1 Regulation (EC) No 261/2004 of the European Parliament and of the Council of 11th February 2004 establishing common rules on compensation and assistance to passengers in the event of denied boarding and of cancellation or long delay of flights.
2 Regulation (EC) No 1107/2006 of the European Parliament and of the Council of 5th July 2006 concerning the rights of disabled persons and persons with reduced mobility when travelling by air.
3 Act 7/2017 of 2nd November 2017 transposing into Spanish law Directive 2013/11/EU of the European Parliament and of the Council of 21St May 2013 on alternative dispute resolution in consumer matters.

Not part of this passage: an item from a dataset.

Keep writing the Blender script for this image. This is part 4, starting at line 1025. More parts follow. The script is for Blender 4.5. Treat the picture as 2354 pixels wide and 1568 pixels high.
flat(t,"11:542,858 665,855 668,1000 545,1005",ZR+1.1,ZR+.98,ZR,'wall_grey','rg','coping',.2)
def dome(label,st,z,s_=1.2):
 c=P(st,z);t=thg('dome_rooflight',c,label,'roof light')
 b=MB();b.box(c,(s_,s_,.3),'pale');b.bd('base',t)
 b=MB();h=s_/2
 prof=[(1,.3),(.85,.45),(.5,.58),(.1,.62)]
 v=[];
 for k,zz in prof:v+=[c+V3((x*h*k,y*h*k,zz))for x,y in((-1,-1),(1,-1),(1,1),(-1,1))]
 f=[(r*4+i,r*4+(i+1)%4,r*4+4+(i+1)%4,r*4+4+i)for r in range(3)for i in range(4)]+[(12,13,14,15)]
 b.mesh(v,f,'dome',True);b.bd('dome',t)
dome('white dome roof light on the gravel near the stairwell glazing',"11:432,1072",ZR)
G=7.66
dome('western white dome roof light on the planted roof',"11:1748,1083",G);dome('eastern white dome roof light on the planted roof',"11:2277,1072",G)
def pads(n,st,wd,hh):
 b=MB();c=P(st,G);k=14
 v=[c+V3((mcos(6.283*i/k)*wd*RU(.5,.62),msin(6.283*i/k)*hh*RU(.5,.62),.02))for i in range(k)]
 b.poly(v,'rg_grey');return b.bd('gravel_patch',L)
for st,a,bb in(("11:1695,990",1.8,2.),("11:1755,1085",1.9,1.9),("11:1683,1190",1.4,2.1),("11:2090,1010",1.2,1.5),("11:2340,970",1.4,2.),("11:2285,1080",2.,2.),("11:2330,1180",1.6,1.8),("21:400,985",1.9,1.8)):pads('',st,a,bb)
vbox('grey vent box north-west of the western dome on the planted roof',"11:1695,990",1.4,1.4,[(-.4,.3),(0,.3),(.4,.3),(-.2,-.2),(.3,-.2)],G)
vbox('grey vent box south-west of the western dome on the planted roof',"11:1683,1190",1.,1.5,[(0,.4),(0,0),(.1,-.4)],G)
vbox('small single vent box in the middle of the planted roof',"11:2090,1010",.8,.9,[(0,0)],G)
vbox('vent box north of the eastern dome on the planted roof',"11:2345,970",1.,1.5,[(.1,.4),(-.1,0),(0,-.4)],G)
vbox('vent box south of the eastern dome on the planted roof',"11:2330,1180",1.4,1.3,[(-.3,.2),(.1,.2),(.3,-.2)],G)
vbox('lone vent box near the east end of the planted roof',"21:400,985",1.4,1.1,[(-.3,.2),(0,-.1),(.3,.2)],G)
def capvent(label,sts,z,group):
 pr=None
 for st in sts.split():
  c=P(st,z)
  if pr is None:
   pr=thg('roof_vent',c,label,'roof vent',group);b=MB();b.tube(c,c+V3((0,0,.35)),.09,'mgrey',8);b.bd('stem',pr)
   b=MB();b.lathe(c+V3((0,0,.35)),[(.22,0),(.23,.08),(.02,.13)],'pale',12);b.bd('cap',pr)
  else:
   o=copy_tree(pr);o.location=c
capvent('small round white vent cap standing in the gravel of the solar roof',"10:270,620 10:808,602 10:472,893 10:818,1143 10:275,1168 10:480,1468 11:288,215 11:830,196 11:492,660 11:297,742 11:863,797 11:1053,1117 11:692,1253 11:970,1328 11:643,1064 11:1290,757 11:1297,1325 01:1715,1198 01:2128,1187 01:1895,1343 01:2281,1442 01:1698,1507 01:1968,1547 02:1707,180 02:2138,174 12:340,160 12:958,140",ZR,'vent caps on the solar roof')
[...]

4 The procedure was originally scheduled to enter into force on 2nd March 2023. However, this date has been delayed due to pending legislative procedures, such as the appointment of the Agency as the authorised entity for ADR. The appointment will be effective shortly and ADR may come into force on 2nd May 2023 or, at the latest, on 2nd June of the same year.
5 Incidents relating to damage, destruction, damage, loss, or delayed transportation of baggage and/or claims for non-material damages of passengers cannot be brought before this ADR.
6 Passengers are always free to decide whether or not to accept the Decision of the ADR or to pursue the case in Court.
7 The airline could challenge AESA’s Decision within 2 months in court.
8 Articles 45.bis and 55.2 of the Aviation Safety Act 21/2003 of 7th July 2003 provide penalties from 4,500€ to 70,000€ for non-compliance in a timely manner and penalties from 70,001€ to 250,000€ for non-compliance with the required payment of AESA’s decision.
9 For more information, please be referred to the newsletter, published in September 2022, entitled: The readjustment of the competences of the Commercial Courts and its impact on airlines – Pionair Law.
10 For the sake of brevity, we will not analyse the creation of this entity in the financial framework. For further details, please be referred to the CGPJ’s Legal Report .
11 Similarly, it should be noted that the provision for its enforceability in Article 517.9 of Act 1/2000 of 7th January, on Civil Procedure, cannot be an enabling condition for the judicial enforcement of the decision, given that the unconstitutionality of the process will have occurred ex ante.
12 Although the constitutionality or otherwise of a procedure must be assessed according to the legal framework of each country, we can refer to the alternative dispute resolution procedures existing in Germany (Schlichtungsstelle für den öffentlichen Personenverkehr e.V., SÖP), Austria (Agency for Passenger Rights, APF), Norway (Norsk Reiselivs Forum, NRF) or Sweden (National Board for Consumer Disputes, ARN). It seems that none of them meets the three conditions of binding, mandatory and public ownership that justify our position in this newsletter.
The information provided on this document does not, and is not intended to, constitute legal advice.